Helicopters (rotary-wing aircraft) are generally more maneuverable than airplanes (fixed-wing aircraft). This allows them to fly into tighter spaces than almost any airplane. There is no comparison between the maneuverability of a 45 kg helo that is designed to fly at 45 kg (little/no payload) and that of a 10-20 lb plane that's carrying up to 4x its own weight, and is rather underpowered. The helo will win a maneuverability contest every time given that both pilots know what they're doing.
Aero Design is all about the payload. (OK, unless you're Micro Class--then you get the box-packing, unpacking, and launching challenges added...) IARC is not.
SAE's mandate is that you do what the Air Boss tells you. If he isn't saying anything, maintain your horizontal 360 degree circuit route (and don't try any aerobatics). If he's telling you to bring the plane down, kill the engine and go nose down (or whatever you need to do to crash on command),
right now! I've seen planes come close to the pits/spectators. It's not fun trying to dodge planes that are wandering on their empty-weight flight.
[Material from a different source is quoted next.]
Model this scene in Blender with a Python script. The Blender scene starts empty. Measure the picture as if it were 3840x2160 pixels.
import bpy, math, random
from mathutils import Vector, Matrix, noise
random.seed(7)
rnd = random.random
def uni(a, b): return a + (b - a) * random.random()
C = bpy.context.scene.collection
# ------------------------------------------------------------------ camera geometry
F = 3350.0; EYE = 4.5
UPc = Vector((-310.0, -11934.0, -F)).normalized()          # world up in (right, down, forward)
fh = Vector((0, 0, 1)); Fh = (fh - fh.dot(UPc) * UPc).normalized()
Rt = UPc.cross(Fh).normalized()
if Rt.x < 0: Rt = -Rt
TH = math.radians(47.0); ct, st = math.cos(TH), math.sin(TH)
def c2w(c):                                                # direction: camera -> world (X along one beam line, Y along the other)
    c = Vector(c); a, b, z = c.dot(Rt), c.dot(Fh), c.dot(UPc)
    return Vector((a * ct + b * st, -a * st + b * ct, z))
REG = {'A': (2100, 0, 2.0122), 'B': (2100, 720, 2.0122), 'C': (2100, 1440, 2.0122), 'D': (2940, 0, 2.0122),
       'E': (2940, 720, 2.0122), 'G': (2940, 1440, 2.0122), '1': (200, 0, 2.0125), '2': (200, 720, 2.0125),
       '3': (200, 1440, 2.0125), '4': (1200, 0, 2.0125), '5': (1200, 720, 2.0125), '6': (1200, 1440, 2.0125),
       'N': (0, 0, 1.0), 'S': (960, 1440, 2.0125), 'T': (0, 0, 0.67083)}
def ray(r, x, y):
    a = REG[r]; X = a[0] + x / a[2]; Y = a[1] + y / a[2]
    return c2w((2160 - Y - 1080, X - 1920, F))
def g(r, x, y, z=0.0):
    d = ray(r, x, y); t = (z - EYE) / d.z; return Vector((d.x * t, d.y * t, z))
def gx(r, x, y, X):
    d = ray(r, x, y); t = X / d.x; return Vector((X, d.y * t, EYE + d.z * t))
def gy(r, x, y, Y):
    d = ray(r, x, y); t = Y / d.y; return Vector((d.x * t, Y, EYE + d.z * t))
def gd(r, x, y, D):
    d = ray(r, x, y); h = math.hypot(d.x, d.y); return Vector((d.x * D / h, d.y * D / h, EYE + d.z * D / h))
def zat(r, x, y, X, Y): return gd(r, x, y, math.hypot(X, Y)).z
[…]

I've done that. (Yeah, high-lift planes with nothing to lift except themselves... slightly crazy flight paths can result.)
The only people allowed on the runway are the flight crew and some media (off-runway but still close), as well as judges. Team members are in the pit area, by the fence (and, with AMA as well as SAE, you do
not fly over the pits). Spectators, as I mentioned, are behind that fence.